Last night’s Glee came with a lot of hype attached, both from the Parents Television Council, which was freaked out by the prospect of teenagers! Losing their virginity! On a mainstream television program! That’s discussed consistently from its first episode! and from gay advocates who were excited to see an emotionally developed plotline about gay teenagers having sex for the first time on a popular show.

If anything, I think the show sort of subverted both of those expectations, ending up chaste and sweet to the point of saccharine. All the characters who had sex for the first time decided to do so from a place of love and commitment. The show was very careful to equate Kurt and Blaine and Rachel and Finn, shooting both couples in essentially similar positions of repose, clasping hands the same way, and similarly clothed. In a way, I think it’s more useful to make the couples as similar as possible, rather than focusing on the mechanical differences between the way they’re going to get down. Given that conservative stereotypes about gay men in particular focus on the idea that gay people are promiscuous and emotionally detached, tenderness is more confrontational to those beliefs than actually shooting a sex scene.

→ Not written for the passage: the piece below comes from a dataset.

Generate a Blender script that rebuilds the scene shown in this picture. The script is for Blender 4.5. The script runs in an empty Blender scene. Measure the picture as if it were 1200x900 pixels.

Glee’s also had a sort of weirdly nasty attitude towards people who have reached adulthood without having sex along the way. That may not be the majority of Americans’ experience, but it does happen for people. And rather than the 40 Year Old Virgin approach, which involved some ribbing, but also a clumsy but good-faith effort to get the titular virgin laid and to explore his feelings and anxieties about sex, Glee’s tended to treat Emma, its main adult virgin, as if she’s pathological. Her OCD treatment happens almost entirely off-screen, and is framed as if it’s mostly in service of Will finally getting to have sex with her. By contrast, I thought the show did a really nice job with Coach Beiste last night: Dot Jones sold the hell out of what it must be like to have just given up on participating in part of the human experience.